Sanitation workers engaged by the Noida Authority here have allegedly been found cleaning sewage without safety gears like gloves and boots, in violation of a central law that prohibits manual scavenging in the country.
Pictures shared on social media purportedly showed sanitation workers cleaning drains carrying sewage, with locals claiming that the violations occurred in Garhi Kondli village in Sector 150 on Tuesday.
Noida Authority officials, however, maintained they they have provided safety gears to all its workers.
"We have provided safety gears to all workers. It may have happened that these workers (working without gears) would have taken them off on their own for a brief period and got photographed during that time. Otherwise, we have given safety gears to all," Noida Authority's Senior Project Engineer (Public Health) S C Mishra told PTI.

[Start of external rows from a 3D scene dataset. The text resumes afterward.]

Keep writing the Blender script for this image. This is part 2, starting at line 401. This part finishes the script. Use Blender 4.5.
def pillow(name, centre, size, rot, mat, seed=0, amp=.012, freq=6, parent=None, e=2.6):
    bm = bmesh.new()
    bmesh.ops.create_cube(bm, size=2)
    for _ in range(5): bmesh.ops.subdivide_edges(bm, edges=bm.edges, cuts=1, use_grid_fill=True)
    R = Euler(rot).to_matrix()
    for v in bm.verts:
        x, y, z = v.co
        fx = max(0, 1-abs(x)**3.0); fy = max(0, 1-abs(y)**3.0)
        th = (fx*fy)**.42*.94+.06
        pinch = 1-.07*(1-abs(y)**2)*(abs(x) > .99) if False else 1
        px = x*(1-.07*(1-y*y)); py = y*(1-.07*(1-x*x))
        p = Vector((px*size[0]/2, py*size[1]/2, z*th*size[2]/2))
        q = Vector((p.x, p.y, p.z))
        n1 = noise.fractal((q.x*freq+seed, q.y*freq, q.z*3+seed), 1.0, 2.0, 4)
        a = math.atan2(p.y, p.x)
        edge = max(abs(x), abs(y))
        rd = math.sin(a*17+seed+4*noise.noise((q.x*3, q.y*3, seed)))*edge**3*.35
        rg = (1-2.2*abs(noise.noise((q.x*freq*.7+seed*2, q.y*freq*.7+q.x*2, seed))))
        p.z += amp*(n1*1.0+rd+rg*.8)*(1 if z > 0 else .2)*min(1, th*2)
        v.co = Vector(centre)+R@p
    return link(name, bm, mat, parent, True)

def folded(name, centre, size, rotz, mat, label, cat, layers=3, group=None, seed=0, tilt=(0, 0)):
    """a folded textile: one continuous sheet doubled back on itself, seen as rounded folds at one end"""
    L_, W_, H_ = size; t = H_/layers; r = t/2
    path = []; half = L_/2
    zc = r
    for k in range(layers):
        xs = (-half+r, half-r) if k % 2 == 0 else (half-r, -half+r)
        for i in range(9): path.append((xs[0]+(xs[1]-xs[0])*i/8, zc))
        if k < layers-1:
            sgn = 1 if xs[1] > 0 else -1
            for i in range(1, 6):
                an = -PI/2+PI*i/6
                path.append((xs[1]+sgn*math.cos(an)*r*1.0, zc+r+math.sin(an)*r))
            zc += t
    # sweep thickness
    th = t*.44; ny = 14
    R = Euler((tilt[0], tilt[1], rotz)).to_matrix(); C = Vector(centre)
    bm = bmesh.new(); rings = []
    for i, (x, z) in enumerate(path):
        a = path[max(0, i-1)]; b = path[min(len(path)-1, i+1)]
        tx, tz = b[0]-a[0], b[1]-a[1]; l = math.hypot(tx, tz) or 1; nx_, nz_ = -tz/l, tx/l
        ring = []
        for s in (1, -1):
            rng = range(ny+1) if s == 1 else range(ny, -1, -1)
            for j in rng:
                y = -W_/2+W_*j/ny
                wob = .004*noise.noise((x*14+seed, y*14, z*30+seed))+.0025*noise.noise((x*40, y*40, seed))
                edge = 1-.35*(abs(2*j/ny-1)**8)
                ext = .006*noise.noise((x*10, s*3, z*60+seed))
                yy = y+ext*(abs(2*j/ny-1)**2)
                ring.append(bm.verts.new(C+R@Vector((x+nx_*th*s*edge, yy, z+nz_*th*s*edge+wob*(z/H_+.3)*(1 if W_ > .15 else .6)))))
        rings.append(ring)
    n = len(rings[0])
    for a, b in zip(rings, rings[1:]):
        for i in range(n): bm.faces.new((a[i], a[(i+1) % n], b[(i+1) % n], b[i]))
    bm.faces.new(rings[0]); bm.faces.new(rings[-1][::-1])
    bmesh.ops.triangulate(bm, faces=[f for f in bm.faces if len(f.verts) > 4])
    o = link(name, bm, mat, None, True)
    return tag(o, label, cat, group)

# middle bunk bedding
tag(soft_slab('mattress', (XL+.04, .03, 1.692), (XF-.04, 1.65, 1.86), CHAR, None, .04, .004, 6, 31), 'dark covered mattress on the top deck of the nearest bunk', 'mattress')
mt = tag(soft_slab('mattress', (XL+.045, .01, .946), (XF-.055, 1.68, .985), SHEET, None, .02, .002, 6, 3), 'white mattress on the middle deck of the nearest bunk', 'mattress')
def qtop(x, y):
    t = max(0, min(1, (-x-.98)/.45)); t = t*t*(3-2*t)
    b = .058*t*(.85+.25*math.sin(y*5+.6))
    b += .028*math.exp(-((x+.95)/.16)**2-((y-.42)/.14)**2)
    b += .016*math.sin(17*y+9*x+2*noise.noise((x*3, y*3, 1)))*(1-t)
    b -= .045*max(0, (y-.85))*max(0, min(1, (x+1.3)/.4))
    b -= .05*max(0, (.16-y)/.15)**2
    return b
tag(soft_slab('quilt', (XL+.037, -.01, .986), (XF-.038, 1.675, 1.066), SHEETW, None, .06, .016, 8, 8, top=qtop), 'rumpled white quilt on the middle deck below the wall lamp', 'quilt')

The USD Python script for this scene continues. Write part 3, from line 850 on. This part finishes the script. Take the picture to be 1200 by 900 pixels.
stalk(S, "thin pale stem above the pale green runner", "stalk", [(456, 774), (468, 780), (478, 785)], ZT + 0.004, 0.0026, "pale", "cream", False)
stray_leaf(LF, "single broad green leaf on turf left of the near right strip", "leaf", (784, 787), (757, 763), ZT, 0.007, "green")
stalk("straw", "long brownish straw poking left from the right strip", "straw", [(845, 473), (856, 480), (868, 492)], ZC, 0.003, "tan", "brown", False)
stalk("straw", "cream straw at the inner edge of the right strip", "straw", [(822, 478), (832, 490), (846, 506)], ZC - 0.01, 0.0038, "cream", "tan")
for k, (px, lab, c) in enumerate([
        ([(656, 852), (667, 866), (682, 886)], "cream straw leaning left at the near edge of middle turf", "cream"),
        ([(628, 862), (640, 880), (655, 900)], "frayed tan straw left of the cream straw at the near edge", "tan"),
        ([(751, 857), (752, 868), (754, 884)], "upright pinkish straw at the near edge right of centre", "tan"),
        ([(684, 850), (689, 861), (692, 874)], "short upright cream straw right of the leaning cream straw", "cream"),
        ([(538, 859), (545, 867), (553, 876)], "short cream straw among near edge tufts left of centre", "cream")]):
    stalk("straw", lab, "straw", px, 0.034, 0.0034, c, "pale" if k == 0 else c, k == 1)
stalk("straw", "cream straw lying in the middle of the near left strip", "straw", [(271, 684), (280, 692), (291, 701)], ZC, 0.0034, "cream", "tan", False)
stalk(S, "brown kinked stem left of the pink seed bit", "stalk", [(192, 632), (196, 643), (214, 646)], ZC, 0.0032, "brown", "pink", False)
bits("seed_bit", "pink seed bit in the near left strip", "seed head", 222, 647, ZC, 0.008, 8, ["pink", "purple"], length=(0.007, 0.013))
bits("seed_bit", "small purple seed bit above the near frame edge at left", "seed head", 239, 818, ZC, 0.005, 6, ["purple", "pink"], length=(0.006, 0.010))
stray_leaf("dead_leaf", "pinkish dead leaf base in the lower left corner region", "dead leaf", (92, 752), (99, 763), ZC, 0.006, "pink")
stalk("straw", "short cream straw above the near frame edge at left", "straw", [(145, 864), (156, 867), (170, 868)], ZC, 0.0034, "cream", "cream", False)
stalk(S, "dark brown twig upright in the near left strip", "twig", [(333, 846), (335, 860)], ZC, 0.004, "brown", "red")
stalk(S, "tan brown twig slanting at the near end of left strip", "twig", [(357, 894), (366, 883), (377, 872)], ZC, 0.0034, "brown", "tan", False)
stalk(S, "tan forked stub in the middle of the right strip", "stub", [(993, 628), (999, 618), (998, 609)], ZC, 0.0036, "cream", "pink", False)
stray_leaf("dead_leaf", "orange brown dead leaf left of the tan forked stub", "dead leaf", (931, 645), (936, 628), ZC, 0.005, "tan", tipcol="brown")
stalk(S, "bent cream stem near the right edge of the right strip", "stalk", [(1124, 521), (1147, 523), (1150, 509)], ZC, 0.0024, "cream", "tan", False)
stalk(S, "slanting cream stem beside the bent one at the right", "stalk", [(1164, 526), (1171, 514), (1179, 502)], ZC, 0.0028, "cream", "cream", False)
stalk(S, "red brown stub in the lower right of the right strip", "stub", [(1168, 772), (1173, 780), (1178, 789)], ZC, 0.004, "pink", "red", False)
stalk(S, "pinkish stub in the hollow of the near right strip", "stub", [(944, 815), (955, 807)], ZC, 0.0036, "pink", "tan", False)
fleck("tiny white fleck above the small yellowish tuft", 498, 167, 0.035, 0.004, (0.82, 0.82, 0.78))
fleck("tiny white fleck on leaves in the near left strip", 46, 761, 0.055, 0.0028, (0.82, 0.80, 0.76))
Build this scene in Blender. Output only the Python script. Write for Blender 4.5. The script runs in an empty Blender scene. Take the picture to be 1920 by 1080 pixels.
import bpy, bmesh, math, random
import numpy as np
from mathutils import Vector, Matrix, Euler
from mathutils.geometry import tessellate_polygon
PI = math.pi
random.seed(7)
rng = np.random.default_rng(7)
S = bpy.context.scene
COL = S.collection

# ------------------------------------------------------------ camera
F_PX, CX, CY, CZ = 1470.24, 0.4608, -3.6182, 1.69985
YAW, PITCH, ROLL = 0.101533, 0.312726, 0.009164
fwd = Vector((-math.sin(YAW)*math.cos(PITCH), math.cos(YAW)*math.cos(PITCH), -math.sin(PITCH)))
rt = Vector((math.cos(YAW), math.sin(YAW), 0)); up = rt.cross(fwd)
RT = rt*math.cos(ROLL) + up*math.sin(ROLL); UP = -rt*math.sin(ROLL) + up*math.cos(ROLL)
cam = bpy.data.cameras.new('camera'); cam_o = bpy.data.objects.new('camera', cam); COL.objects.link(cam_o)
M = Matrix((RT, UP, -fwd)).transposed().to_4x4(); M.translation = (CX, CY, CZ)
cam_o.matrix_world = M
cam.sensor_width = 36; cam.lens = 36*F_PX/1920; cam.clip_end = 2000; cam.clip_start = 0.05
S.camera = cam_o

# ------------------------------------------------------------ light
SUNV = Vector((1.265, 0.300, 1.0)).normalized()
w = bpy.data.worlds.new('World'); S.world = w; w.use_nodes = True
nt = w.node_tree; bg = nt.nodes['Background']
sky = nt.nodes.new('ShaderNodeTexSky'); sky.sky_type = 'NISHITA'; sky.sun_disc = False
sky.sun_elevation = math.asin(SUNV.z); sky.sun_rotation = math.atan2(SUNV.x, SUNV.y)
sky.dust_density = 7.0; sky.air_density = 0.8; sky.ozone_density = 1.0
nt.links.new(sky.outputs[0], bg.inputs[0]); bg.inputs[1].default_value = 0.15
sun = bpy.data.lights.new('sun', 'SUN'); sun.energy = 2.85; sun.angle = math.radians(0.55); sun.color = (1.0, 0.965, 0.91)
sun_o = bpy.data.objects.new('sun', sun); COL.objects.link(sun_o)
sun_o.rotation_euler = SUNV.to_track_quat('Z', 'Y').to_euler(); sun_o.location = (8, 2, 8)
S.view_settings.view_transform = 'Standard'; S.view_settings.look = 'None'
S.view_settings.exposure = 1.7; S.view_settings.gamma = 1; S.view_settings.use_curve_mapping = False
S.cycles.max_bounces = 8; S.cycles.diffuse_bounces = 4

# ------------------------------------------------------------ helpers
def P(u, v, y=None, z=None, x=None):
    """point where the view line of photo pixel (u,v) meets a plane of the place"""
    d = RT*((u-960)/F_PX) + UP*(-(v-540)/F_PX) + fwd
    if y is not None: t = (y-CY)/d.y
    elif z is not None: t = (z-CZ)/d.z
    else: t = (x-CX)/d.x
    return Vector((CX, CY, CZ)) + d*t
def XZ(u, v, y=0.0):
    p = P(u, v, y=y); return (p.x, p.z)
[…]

City-based social activist Vikrant Tongad, who shared the purported pictures on Twitter, said he noticed the flagrant violation of the law when the pictures were being shared by the residents of Garhi Kondli village who were happy that "at last the drains were being cleaned".
"The sanitation work in villages like these is in poor condition. It was after several requests to the Noida Authority that drains got cleaned there but the condition in which the sanitation workers were working is violation of human rights," he told PTI.
"The sanitation workers were hired by a private contractor engaged by the authority for the work," he claimed.
The Prohibition of Employment as Manual Scavengers and their Rehabilitation Act, 2013, prohibits the employment of manual scavengers, the manual cleaning of sewers and septic tanks without protective equipment and mechanical devices.
In May this year, two contractual workers had died after they got trapped underground and suffocated to death while laying a sewage line in Salarpur village in Sector 107.
A total of 814 sewer deaths have been reported in India since 1993 till July this year, with Uttar Pradesh being the third highest on the list recording 78 deaths, behind Tamil Nadu (206) and Gujarat (156), according to a data by the National Commission for Safai Karmacharis.